Published 1:12 am Monday, February 9, 2015

“… and a little child shall lead them.”

— Isaiah 11: 6

 

On Aug. 29, 1962, three young children led Salisbury and Rowan into the age of integrated schools.

Hodge Taylor Jr. and Ida Taylor were only third-graders — their brother Richard just a first-grader. In the Salisbury Post that afternoon was a photo of the three youngsters, along with mother Merlene and younger sister Anita, walking across the Shober Bridge on North Ellis Street to reach Frank B. John Elementary School.

The Taylor family lived “in the shadow” of Frank B. John Elementary in the city’s Jersey City neighborhood, Rose Post wrote in a 1979 article. But until then, they’d been forced to walk past the whites-only school daily, and keep walking to a school for black students on the other side of town.

That day came nearly a decade after the U.S. Supreme Court ruled that having separate schools for black and white children was an inherently unequal system, and a year after Merlene Taylor — who had a bachelor’s degree in education and retired a Head Start teacher — had asked during a city school board meeting at the Frank B. John School, “Why can’t my children go here?”

Her question was the first official bid for desegregation in the Salisbury or Rowan County schools, Rose Post wrote in the 1979 article. The children’s enrolling at Frank B. John happened quietly and without incident, the Post reported at the time. And Merlene Taylor told the paper neither she nor the children thought about the fact that they were making history.

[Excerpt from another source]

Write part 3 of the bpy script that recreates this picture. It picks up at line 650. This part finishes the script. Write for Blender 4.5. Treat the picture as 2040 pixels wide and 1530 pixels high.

“The main thing in my mind was that the school was close enough for them to go,” Merlene told Rose Post in 1979. “I hadn’t thought about it before that meeting. … That was the first time, and I just happened to mention it.”

Whether they realized it or not, the Taylor family had made history, and opened doors. The next year, Calvin Strawder began the integration of county schools as the first black student to enroll at East Rowan High School.

Strawder’s sister, former Granite Quarry mayor Mary Ponds, said in a 2003 article that he “did not want to attend Dunbar High School in East Spencer. He wanted to go to the high school that was closest to him.”

Strawder’s experience didn’t go smoothly.

“I remember him being teased a lot, but he didn’t talk much about it. He didn’t complain,” Ponds said.

Even worse, a cross was burned on the family’s front lawn. Ponds told the newspaper the family “knew it was Ku Klux Klan” — whose grand dragon, Bob Jones, lived in Granite Quarry — and, “We knew it was because they didn’t like the fact that my brother was going to East.”

But he did go. And so did the Taylor children. They crossed a bridge. They opened doors. They broke down barriers. That’s why, this month and beyond, they should all be remembered as pioneers and heroes.